Scenes as source code:

*-*-*

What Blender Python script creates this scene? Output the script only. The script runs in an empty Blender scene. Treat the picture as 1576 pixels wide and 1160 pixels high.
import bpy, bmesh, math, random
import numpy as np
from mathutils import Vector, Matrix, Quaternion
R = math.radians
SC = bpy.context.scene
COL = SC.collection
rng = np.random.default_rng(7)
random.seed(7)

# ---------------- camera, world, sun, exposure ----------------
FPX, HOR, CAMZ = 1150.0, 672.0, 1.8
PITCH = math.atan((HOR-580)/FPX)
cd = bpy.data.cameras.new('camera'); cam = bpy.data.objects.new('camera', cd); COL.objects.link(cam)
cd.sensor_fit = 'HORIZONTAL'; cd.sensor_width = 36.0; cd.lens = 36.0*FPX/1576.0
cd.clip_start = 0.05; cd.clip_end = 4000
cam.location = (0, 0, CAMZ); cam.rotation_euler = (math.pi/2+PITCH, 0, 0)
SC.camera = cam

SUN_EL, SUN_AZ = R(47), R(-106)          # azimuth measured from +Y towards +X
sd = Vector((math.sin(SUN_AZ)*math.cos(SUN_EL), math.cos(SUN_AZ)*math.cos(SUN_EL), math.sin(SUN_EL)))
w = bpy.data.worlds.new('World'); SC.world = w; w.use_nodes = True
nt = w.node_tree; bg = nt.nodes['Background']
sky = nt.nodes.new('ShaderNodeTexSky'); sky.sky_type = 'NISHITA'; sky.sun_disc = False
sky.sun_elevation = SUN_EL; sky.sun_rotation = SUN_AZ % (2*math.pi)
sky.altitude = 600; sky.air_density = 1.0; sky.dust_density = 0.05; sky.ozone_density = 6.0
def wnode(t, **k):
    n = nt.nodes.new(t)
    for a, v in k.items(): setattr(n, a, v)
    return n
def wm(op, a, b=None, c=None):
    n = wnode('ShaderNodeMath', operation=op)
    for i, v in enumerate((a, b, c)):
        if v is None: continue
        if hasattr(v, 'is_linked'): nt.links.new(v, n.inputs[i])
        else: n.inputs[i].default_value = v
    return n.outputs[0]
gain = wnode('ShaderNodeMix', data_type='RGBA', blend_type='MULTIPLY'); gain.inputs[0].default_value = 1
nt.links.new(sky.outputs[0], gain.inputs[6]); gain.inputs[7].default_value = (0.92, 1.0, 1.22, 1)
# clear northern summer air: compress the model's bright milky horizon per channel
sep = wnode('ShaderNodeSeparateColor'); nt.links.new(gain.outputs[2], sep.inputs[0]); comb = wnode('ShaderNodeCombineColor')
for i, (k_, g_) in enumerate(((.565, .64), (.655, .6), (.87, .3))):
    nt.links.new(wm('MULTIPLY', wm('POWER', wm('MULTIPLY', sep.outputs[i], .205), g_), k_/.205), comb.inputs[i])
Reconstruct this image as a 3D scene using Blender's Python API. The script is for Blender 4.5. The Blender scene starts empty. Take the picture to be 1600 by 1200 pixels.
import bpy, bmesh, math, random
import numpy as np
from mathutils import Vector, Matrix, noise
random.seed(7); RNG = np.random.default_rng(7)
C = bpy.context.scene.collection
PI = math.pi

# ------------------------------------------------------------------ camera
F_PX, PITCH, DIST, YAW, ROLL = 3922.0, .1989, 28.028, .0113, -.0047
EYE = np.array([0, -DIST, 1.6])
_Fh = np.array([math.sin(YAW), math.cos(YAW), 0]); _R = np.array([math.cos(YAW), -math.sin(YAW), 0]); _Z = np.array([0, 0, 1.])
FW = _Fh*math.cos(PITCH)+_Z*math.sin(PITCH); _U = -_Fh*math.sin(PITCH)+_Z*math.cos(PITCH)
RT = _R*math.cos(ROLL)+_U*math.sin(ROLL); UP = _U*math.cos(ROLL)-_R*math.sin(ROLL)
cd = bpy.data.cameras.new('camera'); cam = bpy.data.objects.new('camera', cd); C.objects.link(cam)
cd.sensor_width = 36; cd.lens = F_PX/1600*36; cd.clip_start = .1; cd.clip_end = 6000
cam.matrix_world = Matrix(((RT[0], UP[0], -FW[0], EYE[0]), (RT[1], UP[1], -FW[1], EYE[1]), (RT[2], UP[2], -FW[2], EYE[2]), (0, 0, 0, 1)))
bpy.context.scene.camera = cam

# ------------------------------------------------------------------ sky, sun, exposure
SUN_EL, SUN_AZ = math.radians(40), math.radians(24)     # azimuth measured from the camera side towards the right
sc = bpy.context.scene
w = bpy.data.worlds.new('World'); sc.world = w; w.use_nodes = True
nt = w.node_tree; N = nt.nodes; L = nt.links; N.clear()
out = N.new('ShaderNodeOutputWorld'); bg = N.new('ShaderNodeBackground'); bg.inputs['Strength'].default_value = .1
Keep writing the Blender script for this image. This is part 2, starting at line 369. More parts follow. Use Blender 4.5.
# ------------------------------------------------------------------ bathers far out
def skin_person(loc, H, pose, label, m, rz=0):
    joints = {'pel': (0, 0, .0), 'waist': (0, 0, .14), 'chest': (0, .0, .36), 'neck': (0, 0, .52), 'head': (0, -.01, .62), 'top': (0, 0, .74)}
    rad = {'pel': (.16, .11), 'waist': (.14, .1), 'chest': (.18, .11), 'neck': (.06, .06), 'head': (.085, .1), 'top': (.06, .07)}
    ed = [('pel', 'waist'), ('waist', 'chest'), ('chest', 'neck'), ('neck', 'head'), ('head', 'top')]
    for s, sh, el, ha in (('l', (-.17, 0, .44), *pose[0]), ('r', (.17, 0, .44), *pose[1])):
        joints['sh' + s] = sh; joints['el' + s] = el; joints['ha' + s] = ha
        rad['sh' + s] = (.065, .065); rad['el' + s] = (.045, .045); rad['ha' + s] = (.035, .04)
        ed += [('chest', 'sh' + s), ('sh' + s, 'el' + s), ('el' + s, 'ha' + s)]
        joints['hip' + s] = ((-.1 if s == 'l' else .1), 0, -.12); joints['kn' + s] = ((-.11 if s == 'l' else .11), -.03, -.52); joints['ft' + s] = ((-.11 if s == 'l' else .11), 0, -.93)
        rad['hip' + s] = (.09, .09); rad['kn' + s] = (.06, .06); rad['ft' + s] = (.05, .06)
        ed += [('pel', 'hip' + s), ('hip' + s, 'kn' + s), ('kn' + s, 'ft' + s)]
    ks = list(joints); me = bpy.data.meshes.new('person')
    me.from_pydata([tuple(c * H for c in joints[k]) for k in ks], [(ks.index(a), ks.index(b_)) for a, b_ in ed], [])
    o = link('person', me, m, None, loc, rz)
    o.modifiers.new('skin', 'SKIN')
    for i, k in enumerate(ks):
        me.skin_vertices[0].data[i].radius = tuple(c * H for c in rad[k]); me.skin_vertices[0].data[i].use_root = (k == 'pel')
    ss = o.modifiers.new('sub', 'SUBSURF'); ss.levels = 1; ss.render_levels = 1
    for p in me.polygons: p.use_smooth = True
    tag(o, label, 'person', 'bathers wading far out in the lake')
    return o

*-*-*

◆ Requirement
Copy down the whole of the data above, matching it exactly.

◆ Complete output
What Blender Python script creates this scene? Output the script only. The script runs in an empty Blender scene. Treat the picture as 1576 pixels wide and 1160 pixels high.
import bpy, bmesh, math, random
import numpy as np
from mathutils import Vector, Matrix, Quaternion
R = math.radians
SC = bpy.context.scene
COL = SC.collection
rng = np.random.default_rng(7)
random.seed(7)

# ---------------- camera, world, sun, exposure ----------------
FPX, HOR, CAMZ = 1150.0, 672.0, 1.8
PITCH = math.atan((HOR-580)/FPX)
cd = bpy.data.cameras.new('camera'); cam = bpy.data.objects.new('camera', cd); COL.objects.link(cam)
cd.sensor_fit = 'HORIZONTAL'; cd.sensor_width = 36.0; cd.lens = 36.0*FPX/1576.0
cd.clip_start = 0.05; cd.clip_end = 4000
cam.location = (0, 0, CAMZ); cam.rotation_euler = (math.pi/2+PITCH, 0, 0)
SC.camera = cam

SUN_EL, SUN_AZ = R(47), R(-106)          # azimuth measured from +Y towards +X
sd = Vector((math.sin(SUN_AZ)*math.cos(SUN_EL), math.cos(SUN_AZ)*math.cos(SUN_EL), math.sin(SUN_EL)))
w = bpy.data.worlds.new('World'); SC.world = w; w.use_nodes = True
nt = w.node_tree; bg = nt.nodes['Background']
sky = nt.nodes.new('ShaderNodeTexSky'); sky.sky_type = 'NISHITA'; sky.sun_disc = False
sky.sun_elevation = SUN_EL; sky.sun_rotation = SUN_AZ % (2*math.pi)
sky.altitude = 600; sky.air_density = 1.0; sky.dust_density = 0.05; sky.ozone_density = 6.0
def wnode(t, **k):
    n = nt.nodes.new(t)
    for a, v in k.items(): setattr(n, a, v)
    return n
def wm(op, a, b=None, c=None):
    n = wnode('ShaderNodeMath', operation=op)
    for i, v in enumerate((a, b, c)):
        if v is None: continue
        if hasattr(v, 'is_linked'): nt.links.new(v, n.inputs[i])
        else: n.inputs[i].default_value = v
    return n.outputs[0]
gain = wnode('ShaderNodeMix', data_type='RGBA', blend_type='MULTIPLY'); gain.inputs[0].default_value = 1
nt.links.new(sky.outputs[0], gain.inputs[6]); gain.inputs[7].default_value = (0.92, 1.0, 1.22, 1)
# clear northern summer air: compress the model's bright milky horizon per channel
sep = wnode('ShaderNodeSeparateColor'); nt.links.new(gain.outputs[2], sep.inputs[0]); comb = wnode('ShaderNodeCombineColor')
for i, (k_, g_) in enumerate(((.565, .64), (.655, .6), (.87, .3))):
    nt.links.new(wm('MULTIPLY', wm('POWER', wm('MULTIPLY', sep.outputs[i], .205), g_), k_/.205), comb.inputs[i])
Reconstruct this image as a 3D scene using Blender's Python API. The script is for Blender 4.5. The Blender scene starts empty. Take the picture to be 1600 by 1200 pixels.
import bpy, bmesh, math, random
import numpy as np
from mathutils import Vector, Matrix, noise
random.seed(7); RNG = np.random.default_rng(7)
C = bpy.context.scene.collection
PI = math.pi

# ------------------------------------------------------------------ camera
F_PX, PITCH, DIST, YAW, ROLL = 3922.0, .1989, 28.028, .0113, -.0047
EYE = np.array([0, -DIST, 1.6])
_Fh = np.array([math.sin(YAW), math.cos(YAW), 0]); _R = np.array([math.cos(YAW), -math.sin(YAW), 0]); _Z = np.array([0, 0, 1.])
FW = _Fh*math.cos(PITCH)+_Z*math.sin(PITCH); _U = -_Fh*math.sin(PITCH)+_Z*math.cos(PITCH)
RT = _R*math.cos(ROLL)+_U*math.sin(ROLL); UP = _U*math.cos(ROLL)-_R*math.sin(ROLL)
cd = bpy.data.cameras.new('camera'); cam = bpy.data.objects.new('camera', cd); C.objects.link(cam)
cd.sensor_width = 36; cd.lens = F_PX/1600*36; cd.clip_start = .1; cd.clip_end = 6000
cam.matrix_world = Matrix(((RT[0], UP[0], -FW[0], EYE[0]), (RT[1], UP[1], -FW[1], EYE[1]), (RT[2], UP[2], -FW[2], EYE[2]), (0, 0, 0, 1)))
bpy.context.scene.camera = cam

# ------------------------------------------------------------------ sky, sun, exposure
SUN_EL, SUN_AZ = math.radians(40), math.radians(24)     # azimuth measured from the camera side towards the right
sc = bpy.context.scene
w = bpy.data.worlds.new('World'); sc.world = w; w.use_nodes = True
nt = w.node_tree; N = nt.nodes; L = nt.links; N.clear()
out = N.new('ShaderNodeOutputWorld'); bg = N.new('ShaderNodeBackground'); bg.inputs['Strength'].default_value = .1
Keep writing the Blender script for this image. This is part 2, starting at line 369. More parts follow. Use Blender 4.5.
# ------------------------------------------------------------------ bathers far out
def skin_person(loc, H, pose, label, m, rz=0):
    joints = {'pel': (0, 0, .0), 'waist': (0, 0, .14), 'chest': (0, .0, .36), 'neck': (0, 0, .52), 'head': (0, -.01, .62), 'top': (0, 0, .74)}
    rad = {'pel': (.16, .11), 'waist': (.14, .1), 'chest': (.18, .11), 'neck': (.06, .06), 'head': (.085, .1), 'top': (.06, .07)}
    ed = [('pel', 'waist'), ('waist', 'chest'), ('chest', 'neck'), ('neck', 'head'), ('head', 'top')]
    for s, sh, el, ha in (('l', (-.17, 0, .44), *pose[0]), ('r', (.17, 0, .44), *pose[1])):
        joints['sh' + s] = sh; joints['el' + s] = el; joints['ha' + s] = ha
        rad['sh' + s] = (.065, .065); rad['el' + s] = (.045, .045); rad['ha' + s] = (.035, .04)
        ed += [('chest', 'sh' + s), ('sh' + s, 'el' + s), ('el' + s, 'ha' + s)]
        joints['hip' + s] = ((-.1 if s == 'l' else .1), 0, -.12); joints['kn' + s] = ((-.11 if s == 'l' else .11), -.03, -.52); joints['ft' + s] = ((-.11 if s == 'l' else .11), 0, -.93)
        rad['hip' + s] = (.09, .09); rad['kn' + s] = (.06, .06); rad['ft' + s] = (.05, .06)
        ed += [('pel', 'hip' + s), ('hip' + s, 'kn' + s), ('kn' + s, 'ft' + s)]
    ks = list(joints); me = bpy.data.meshes.new('person')
    me.from_pydata([tuple(c * H for c in joints[k]) for k in ks], [(ks.index(a), ks.index(b_)) for a, b_ in ed], [])
    o = link('person', me, m, None, loc, rz)
    o.modifiers.new('skin', 'SKIN')
    for i, k in enumerate(ks):
        me.skin_vertices[0].data[i].radius = tuple(c * H for c in rad[k]); me.skin_vertices[0].data[i].use_root = (k == 'pel')
    ss = o.modifiers.new('sub', 'SUBSURF'); ss.levels = 1; ss.render_levels = 1
    for p in me.polygons: p.use_smooth = True
    tag(o, label, 'person', 'bathers wading far out in the lake')
    return o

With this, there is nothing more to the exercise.